- THE EXERCISE: Give all the lines below again, exactly, with no pictures.
——————
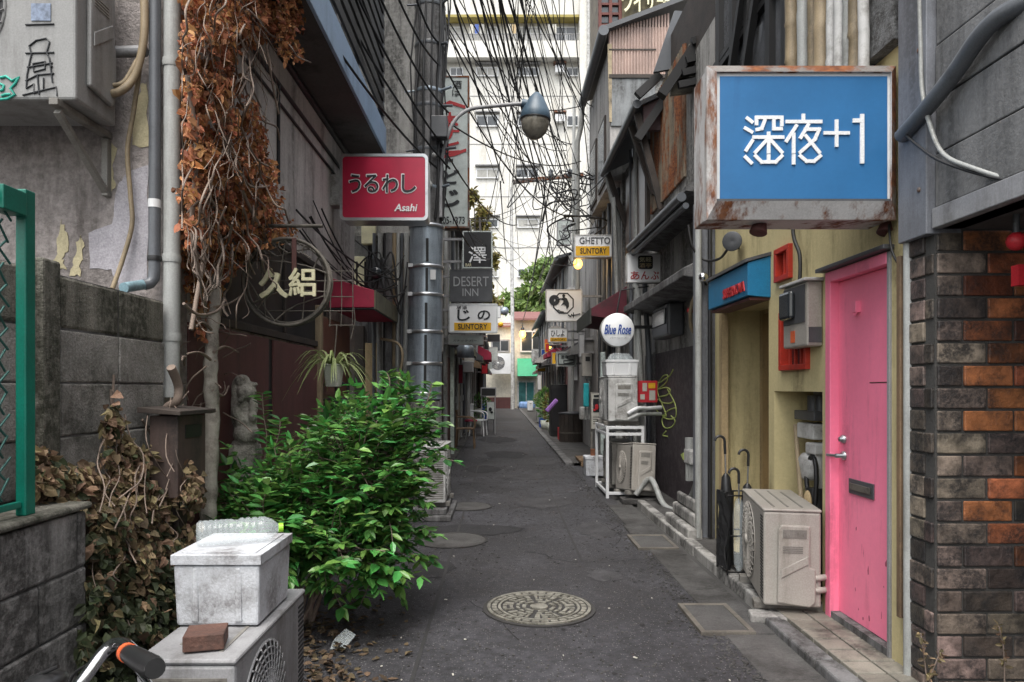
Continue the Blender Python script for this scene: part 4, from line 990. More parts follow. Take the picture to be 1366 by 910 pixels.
# end wall of the next house B, pipes in front of it
hB = thing('grey_plaster_house', 'narrow grey plaster house behind the utility pole on the left', 'house', (-1.0, 8.5, 0))
MB().box(-5, -1.62, 8.5, 8.75, 0, 3.2).build('end_wall', K['concdk'], hB)
MB().box(-5, -1.02, 8.5, 13.2, 3.2, 8.2).build('upper_wall', K['conc'], hB)
MB().box(-1.9, -1.05, 8.9, 13.2, 0, 3.2).build('alley_wall', K['greywall'], hB)
MB().box(Xu(488,8.5),Xu(508,8.5),8.46,8.499,.0,Zv(458,8.5)).build('tan_door', K['tan'], hB, .004)
MB().box(Xu(465,8.5),Xu(486,8.5),8.47,8.499,.0,2.1).build('dark_panel', K['darkwood'], hB, .004)
MB().box(Xu(471,8.4),Xu(486,8.4),8.40,8.499,2.38,Zv(342,8.4)).build('cream_shutter', K['cream'], hB, .004)
MB().box(Xu(482,8.4),Xu(500,8.4),8.40,8.499,Zv(325,8.4),Zv(296,8.4)).build('cream_vent', K['cream'], hB, .004)
for k, (u, r_, m, z0, lb) in enumerate([(506,.03,'greypipe',0,'pale grey'),(512,.018,'black',0,'thin black'),(518,.045,'concdk',0,'thick dark grey'),(525,.028,'bamboo',1.6,'short beige'),(530,.022,'greypipe',0,'slim pale'),(535,.02,'darkpipe',.8,'dark'),(541,.03,'greypipe',0,'outer pale grey'),(498,.022,'darkpipe',0,'slim dark')]):
    x = Xu(u, 8.3); o = MB().tube([(x,8.3+.05*(k%2),z0),(x,8.3+.05*(k%2),1.8),(x+.008,8.32,3.19)], r_, 8).build('wall_pipe', K[m]); tag(o, lb+' upright pipe on the house end left of the utility pole', 'pipe', 'upright pipes left of the utility pole')
for k in range(6):
    pts = [P(rnd.uniform(470,545), rnd.uniform(320,420), 8.2) for i in range(5)]; pts.sort(key=lambda q: q.x)
    hose('loose black cable tangled on the pipes under the red sign', pts, rnd.uniform(.008,.013), K['cable'], 'cable', 'tangled_cable', 6, 'cables tangled under the red sign')
t = thing('electric_meter', 'grey glass electric meter among the pipes under the red sign', 'meter', tuple(P(503,365,8.1))); MB().lathe([(.07,0),(.07,.08),(.05,.12),(0,.12)], P(503,365,8.2), (0,-1,0), 18).build('dial_dome', K['glass'], t); MB().box(Xu(492,8.25),Xu(514,8.25),8.2,8.26,Zv(385,8.2),Zv(345,8.2)).build('case', K['signgrey'], t, .008)
hose('bent beige conduit rising beside the pole below the awning', [P(508,452,8.0),P(530,458,7.9),P(537,475,7.85),P(532,510,7.85),P(530,560,7.85)], .016, K['bamboo'], 'pipe', 'conduit')
t = thing('shop_plaque', 'dark brown box plaque with white labels beyond the pole', 'box', tuple(P(576,515,9.5))); Y = 9.0
MB().box(Xu(570,Y),Xu(584,Y),Y,Y+.12,Zv(531,Y),Zv(497,Y)).build('case', K['maroon'], t, .006)
mb = MB(); mb.box(Xu(573,Y),Xu(580,Y),Y-.004,Y-.001,Zv(513,Y),Zv(502,Y)); mb.box(Xu(573,Y),Xu(580,Y),Y-.004,Y-.001,Zv(525,Y),Zv(517,Y)); mb.build('label', K['paper'], t)
t = thing('gas_meter', 'white gas meter with dark cap at knee height beyond the pole', 'meter', tuple(P(573,550,9))); MB().box(Xu(566,Y),Xu(580,Y),Y,Y+.15,Zv(578,Y),Zv(552,Y)).build('case', K['whitedirty'], t, .01); MB().box(Xu(567,Y),Xu(579,Y),Y+.01,Y+.14,Zv(592,Y),Zv(579,Y)).build('base', K['signgrey'], t, .006)
MB().tube([P(569,551,Y+.07),P(569,490,Y+.07)], .02, 8).build('pipe_run', K['greypipe'], t)

# wires
def wire(p0, p1, sag, r, label, group, mat='cable', n=14):
    p0, p1 = Vector(p0), Vector(p1)
    pts = [p0.lerp(p1, i/n)-Vector((0,0,sag*4*(i/n)*(1-i/n))) for i in range(n+1)]
    o = MB().tube(pts, r, 5, cap=False).build('overhead_wire', K[mat]); tag(o, label, 'wire', group); return o
wr = random.Random(3)
near = [(600,672),(622,702),(634,716),(640,690),(648,728),(654,712),(660,742),(664,720),(668,700),(676,748),(684,730),(692,755),(700,735),(612,690),(652,768),(630,740),(670,760),(686,768),(578,664),(646,706)]
for k, (u0, u1) in enumerate(near):
    p0 = P(u0-12, -70, wr.uniform(8.5,12)); p1 = P(u1, wr.uniform(232,255), 19); wire(p0, p1, wr.uniform(.02,.25), wr.choice([.007,.009,.012,.018]), 'black overhead wire slanting from above to the far crossarm', 'wires running to the crossarm')
for k in range(12):
    u1 = 680+k*8; p0 = P(u1+wr.uniform(-25,30), wr.uniform(236,246), 19); p1 = P(674+wr.uniform(0,70), wr.uniform(330,440), 43); wire(p0, p1, wr.uniform(.1,.6), wr.choice([.012,.016,.02]), 'thin overhead wire running from the crossarm to the end of the alley', 'wires beyond the crossarm')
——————
- SOLUTION TO THE EXERCISE:
Continue the Blender Python script for this scene: part 4, from line 990. More parts follow. Take the picture to be 1366 by 910 pixels.
# end wall of the next house B, pipes in front of it
hB = thing('grey_plaster_house', 'narrow grey plaster house behind the utility pole on the left', 'house', (-1.0, 8.5, 0))
MB().box(-5, -1.62, 8.5, 8.75, 0, 3.2).build('end_wall', K['concdk'], hB)
MB().box(-5, -1.02, 8.5, 13.2, 3.2, 8.2).build('upper_wall', K['conc'], hB)
MB().box(-1.9, -1.05, 8.9, 13.2, 0, 3.2).build('alley_wall', K['greywall'], hB)
MB().box(Xu(488,8.5),Xu(508,8.5),8.46,8.499,.0,Zv(458,8.5)).build('tan_door', K['tan'], hB, .004)
MB().box(Xu(465,8.5),Xu(486,8.5),8.47,8.499,.0,2.1).build('dark_panel', K['darkwood'], hB, .004)
MB().box(Xu(471,8.4),Xu(486,8.4),8.40,8.499,2.38,Zv(342,8.4)).build('cream_shutter', K['cream'], hB, .004)
MB().box(Xu(482,8.4),Xu(500,8.4),8.40,8.499,Zv(325,8.4),Zv(296,8.4)).build('cream_vent', K['cream'], hB, .004)
for k, (u, r_, m, z0, lb) in enumerate([(506,.03,'greypipe',0,'pale grey'),(512,.018,'black',0,'thin black'),(518,.045,'concdk',0,'thick dark grey'),(525,.028,'bamboo',1.6,'short beige'),(530,.022,'greypipe',0,'slim pale'),(535,.02,'darkpipe',.8,'dark'),(541,.03,'greypipe',0,'outer pale grey'),(498,.022,'darkpipe',0,'slim dark')]):
    x = Xu(u, 8.3); o = MB().tube([(x,8.3+.05*(k%2),z0),(x,8.3+.05*(k%2),1.8),(x+.008,8.32,3.19)], r_, 8).build('wall_pipe', K[m]); tag(o, lb+' upright pipe on the house end left of the utility pole', 'pipe', 'upright pipes left of the utility pole')
for k in range(6):
    pts = [P(rnd.uniform(470,545), rnd.uniform(320,420), 8.2) for i in range(5)]; pts.sort(key=lambda q: q.x)
    hose('loose black cable tangled on the pipes under the red sign', pts, rnd.uniform(.008,.013), K['cable'], 'cable', 'tangled_cable', 6, 'cables tangled under the red sign')
t = thing('electric_meter', 'grey glass electric meter among the pipes under the red sign', 'meter', tuple(P(503,365,8.1))); MB().lathe([(.07,0),(.07,.08),(.05,.12),(0,.12)], P(503,365,8.2), (0,-1,0), 18).build('dial_dome', K['glass'], t); MB().box(Xu(492,8.25),Xu(514,8.25),8.2,8.26,Zv(385,8.2),Zv(345,8.2)).build('case', K['signgrey'], t, .008)
hose('bent beige conduit rising beside the pole below the awning', [P(508,452,8.0),P(530,458,7.9),P(537,475,7.85),P(532,510,7.85),P(530,560,7.85)], .016, K['bamboo'], 'pipe', 'conduit')
t = thing('shop_plaque', 'dark brown box plaque with white labels beyond the pole', 'box', tuple(P(576,515,9.5))); Y = 9.0
MB().box(Xu(570,Y),Xu(584,Y),Y,Y+.12,Zv(531,Y),Zv(497,Y)).build('case', K['maroon'], t, .006)
mb = MB(); mb.box(Xu(573,Y),Xu(580,Y),Y-.004,Y-.001,Zv(513,Y),Zv(502,Y)); mb.box(Xu(573,Y),Xu(580,Y),Y-.004,Y-.001,Zv(525,Y),Zv(517,Y)); mb.build('label', K['paper'], t)
t = thing('gas_meter', 'white gas meter with dark cap at knee height beyond the pole', 'meter', tuple(P(573,550,9))); MB().box(Xu(566,Y),Xu(580,Y),Y,Y+.15,Zv(578,Y),Zv(552,Y)).build('case', K['whitedirty'], t, .01); MB().box(Xu(567,Y),Xu(579,Y),Y+.01,Y+.14,Zv(592,Y),Zv(579,Y)).build('base', K['signgrey'], t, .006)
MB().tube([P(569,551,Y+.07),P(569,490,Y+.07)], .02, 8).build('pipe_run', K['greypipe'], t)

# wires
def wire(p0, p1, sag, r, label, group, mat='cable', n=14):
    p0, p1 = Vector(p0), Vector(p1)
    pts = [p0.lerp(p1, i/n)-Vector((0,0,sag*4*(i/n)*(1-i/n))) for i in range(n+1)]
    o = MB().tube(pts, r, 5, cap=False).build('overhead_wire', K[mat]); tag(o, label, 'wire', group); return o
wr = random.Random(3)
near = [(600,672),(622,702),(634,716),(640,690),(648,728),(654,712),(660,742),(664,720),(668,700),(676,748),(684,730),(692,755),(700,735),(612,690),(652,768),(630,740),(670,760),(686,768),(578,664),(646,706)]
for k, (u0, u1) in enumerate(near):
    p0 = P(u0-12, -70, wr.uniform(8.5,12)); p1 = P(u1, wr.uniform(232,255), 19); wire(p0, p1, wr.uniform(.02,.25), wr.choice([.007,.009,.012,.018]), 'black overhead wire slanting from above to the far crossarm', 'wires running to the crossarm')
for k in range(12):
    u1 = 680+k*8; p0 = P(u1+wr.uniform(-25,30), wr.uniform(236,246), 19); p1 = P(674+wr.uniform(0,70), wr.uniform(330,440), 43); wire(p0, p1, wr.uniform(.1,.6), wr.choice([.012,.016,.02]), 'thin overhead wire running from the crossarm to the end of the alley', 'wires beyond the crossarm')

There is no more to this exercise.